▸ Record list:
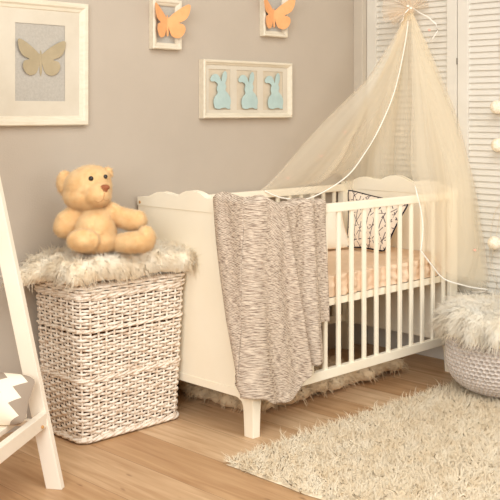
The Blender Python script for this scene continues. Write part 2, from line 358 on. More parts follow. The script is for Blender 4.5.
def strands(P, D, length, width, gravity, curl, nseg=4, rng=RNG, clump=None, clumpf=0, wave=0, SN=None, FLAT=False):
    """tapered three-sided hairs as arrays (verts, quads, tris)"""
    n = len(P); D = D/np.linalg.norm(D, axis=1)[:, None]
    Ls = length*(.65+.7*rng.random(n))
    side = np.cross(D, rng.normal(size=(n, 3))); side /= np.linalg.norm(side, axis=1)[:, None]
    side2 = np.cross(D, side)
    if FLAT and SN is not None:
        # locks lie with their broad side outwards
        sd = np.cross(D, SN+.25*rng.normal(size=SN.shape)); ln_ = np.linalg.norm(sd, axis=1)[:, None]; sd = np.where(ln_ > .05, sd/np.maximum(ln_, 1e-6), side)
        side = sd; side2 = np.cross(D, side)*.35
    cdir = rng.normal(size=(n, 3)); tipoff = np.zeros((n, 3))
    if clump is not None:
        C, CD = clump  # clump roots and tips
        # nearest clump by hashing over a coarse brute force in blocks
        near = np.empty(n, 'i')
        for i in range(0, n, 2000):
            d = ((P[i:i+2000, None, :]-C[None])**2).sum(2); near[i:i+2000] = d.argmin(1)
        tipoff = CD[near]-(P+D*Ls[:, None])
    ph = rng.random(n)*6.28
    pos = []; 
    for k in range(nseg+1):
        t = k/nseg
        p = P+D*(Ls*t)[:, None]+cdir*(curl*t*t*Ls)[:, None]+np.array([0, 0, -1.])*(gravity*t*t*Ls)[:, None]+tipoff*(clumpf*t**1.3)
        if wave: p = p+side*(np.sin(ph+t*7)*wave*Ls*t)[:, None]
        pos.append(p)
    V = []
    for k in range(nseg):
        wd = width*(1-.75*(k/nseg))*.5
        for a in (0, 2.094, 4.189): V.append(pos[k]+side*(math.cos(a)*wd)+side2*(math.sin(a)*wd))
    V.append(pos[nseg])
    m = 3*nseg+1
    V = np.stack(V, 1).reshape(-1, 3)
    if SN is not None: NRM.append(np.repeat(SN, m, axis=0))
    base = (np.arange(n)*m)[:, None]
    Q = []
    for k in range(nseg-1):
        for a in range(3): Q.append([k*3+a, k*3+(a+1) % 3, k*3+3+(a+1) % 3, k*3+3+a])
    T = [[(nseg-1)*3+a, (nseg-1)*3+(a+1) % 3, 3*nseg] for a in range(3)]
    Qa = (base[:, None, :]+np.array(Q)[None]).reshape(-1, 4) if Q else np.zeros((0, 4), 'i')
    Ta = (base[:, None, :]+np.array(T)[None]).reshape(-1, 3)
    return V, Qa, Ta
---
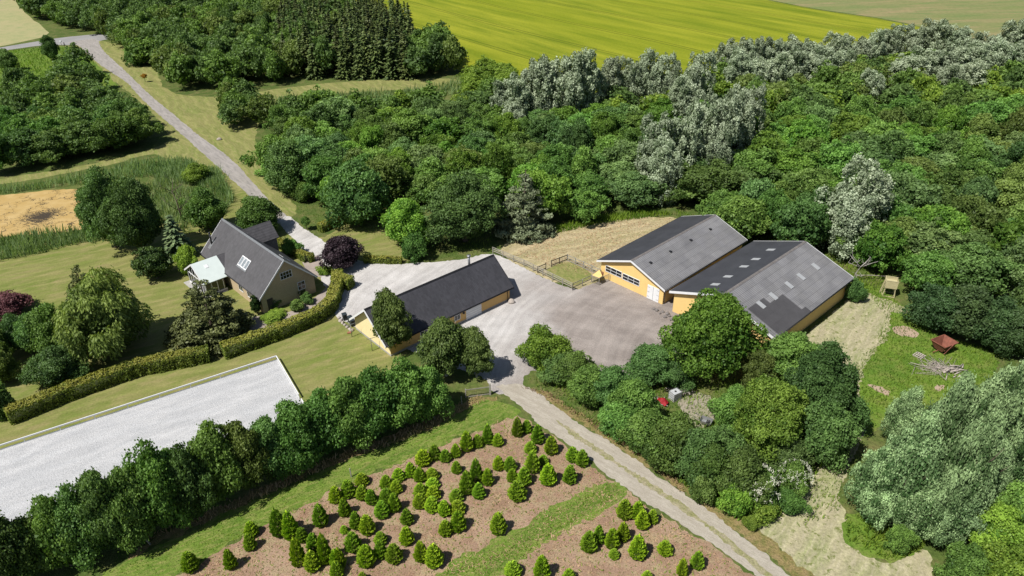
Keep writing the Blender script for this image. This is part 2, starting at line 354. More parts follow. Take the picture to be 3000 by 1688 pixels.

▸ Exercise description:
Identify each line in the records above that contains the word "part", and copy it out in full.

▸ Solved exercise:
The Blender Python script for this scene continues. Write part 2, from line 358 on. More parts follow. The script is for Blender 4.5.
Keep writing the Blender script for this image. This is part 2, starting at line 354. More parts follow. Take the picture to be 3000 by 1688 pixels.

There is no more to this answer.